結局アニメ版シスター・プリンセスって何だったの

 ようやくここでタイトル回収です。アニメのメインテーマに「家族」が含まれることはもちろんのこと、今までに挙げた「血の繋がりがなくても本物の家族になれる」「血の繋がりがあっても本物の家族ではない」「山田の数々の言動」を総合的に判断するに、このアニメは航と13人の妹たち、山田を通じて「どのように生きるか」というのを示してくれようとしていたのだと思います。
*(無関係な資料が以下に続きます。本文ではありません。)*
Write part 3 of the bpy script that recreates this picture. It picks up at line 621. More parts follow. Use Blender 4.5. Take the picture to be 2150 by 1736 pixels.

 アニメ版シスター・プリンセスは「生き様」を示してくれる作品です。ここに一つの結論が導き出されました。

 シスター・プリンセスは生き様です。

 せわしなく過ぎる日常からはちょっと距離を起き、家族を大事にし、過去に固執することなく、目新しいものにすぐ目移りするようなこともしない。

 アニメ版シスター・プリンセスは、生き方を見直すきっかけをくれます。

おわりに

 島への出入りは船以外に、干潮時に現れる道を歩いて移動することでも可能です。当初はこの道を通って島を出ることを考えていた航が、同じように現れた道を通って島に帰ることを決心する場面は、航の意識の変化が見て取れる名場面です。かつて「お兄ちゃんの日」に妹に会いに行った干潮の日が、今再び、しかし意識を新たに「お兄ちゃんの日」になったのです。

 これはわかりやすい例ですが、他にもあちらこちらにメタファーがこれでもかと言うほど仕込まれていて、このあたりを拾えるかどうかという点でも評価が分かれそうだなと感じました。かつてこのアニメを見て、しかしあまりの超展開に見るのをやめたという人がいらっしゃいまいたら、今再びご覧になることをおすすめします。今度はいろんなものが見えてくるかもしれません。